-- begin Data block --
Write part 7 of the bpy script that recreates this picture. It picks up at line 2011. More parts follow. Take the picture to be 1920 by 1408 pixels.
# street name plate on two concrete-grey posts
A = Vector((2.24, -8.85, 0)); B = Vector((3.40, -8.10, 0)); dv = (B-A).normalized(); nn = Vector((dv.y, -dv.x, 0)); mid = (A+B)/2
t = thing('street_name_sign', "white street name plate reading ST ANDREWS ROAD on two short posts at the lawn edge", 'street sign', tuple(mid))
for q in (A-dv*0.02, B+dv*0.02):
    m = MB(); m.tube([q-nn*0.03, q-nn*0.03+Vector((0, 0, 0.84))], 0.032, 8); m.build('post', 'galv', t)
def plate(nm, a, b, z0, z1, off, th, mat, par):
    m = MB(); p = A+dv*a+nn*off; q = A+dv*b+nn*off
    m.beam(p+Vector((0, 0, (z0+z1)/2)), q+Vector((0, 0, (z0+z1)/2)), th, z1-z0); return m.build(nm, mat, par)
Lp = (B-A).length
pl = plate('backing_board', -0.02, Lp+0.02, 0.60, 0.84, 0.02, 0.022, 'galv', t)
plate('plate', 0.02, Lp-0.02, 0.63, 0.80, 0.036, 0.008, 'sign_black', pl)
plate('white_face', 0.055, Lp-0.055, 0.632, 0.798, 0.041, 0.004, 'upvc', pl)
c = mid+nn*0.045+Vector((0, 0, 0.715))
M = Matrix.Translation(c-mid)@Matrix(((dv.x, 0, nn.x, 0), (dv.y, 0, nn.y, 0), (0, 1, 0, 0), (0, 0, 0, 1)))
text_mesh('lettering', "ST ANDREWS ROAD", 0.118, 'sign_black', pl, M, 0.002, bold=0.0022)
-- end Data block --
The lines above should be duplicated exactly.

Write part 7 of the bpy script that recreates this picture. It picks up at line 2011. More parts follow. Take the picture to be 1920 by 1408 pixels.
# street name plate on two concrete-grey posts
A = Vector((2.24, -8.85, 0)); B = Vector((3.40, -8.10, 0)); dv = (B-A).normalized(); nn = Vector((dv.y, -dv.x, 0)); mid = (A+B)/2
t = thing('street_name_sign', "white street name plate reading ST ANDREWS ROAD on two short posts at the lawn edge", 'street sign', tuple(mid))
for q in (A-dv*0.02, B+dv*0.02):
    m = MB(); m.tube([q-nn*0.03, q-nn*0.03+Vector((0, 0, 0.84))], 0.032, 8); m.build('post', 'galv', t)
def plate(nm, a, b, z0, z1, off, th, mat, par):
    m = MB(); p = A+dv*a+nn*off; q = A+dv*b+nn*off
    m.beam(p+Vector((0, 0, (z0+z1)/2)), q+Vector((0, 0, (z0+z1)/2)), th, z1-z0); return m.build(nm, mat, par)
Lp = (B-A).length
pl = plate('backing_board', -0.02, Lp+0.02, 0.60, 0.84, 0.02, 0.022, 'galv', t)
plate('plate', 0.02, Lp-0.02, 0.63, 0.80, 0.036, 0.008, 'sign_black', pl)
plate('white_face', 0.055, Lp-0.055, 0.632, 0.798, 0.041, 0.004, 'upvc', pl)
c = mid+nn*0.045+Vector((0, 0, 0.715))
M = Matrix.Translation(c-mid)@Matrix(((dv.x, 0, nn.x, 0), (dv.y, 0, nn.y, 0), (0, 1, 0, 0), (0, 0, 0, 1)))
text_mesh('lettering', "ST ANDREWS ROAD", 0.118, 'sign_black', pl, M, 0.002, bold=0.0022)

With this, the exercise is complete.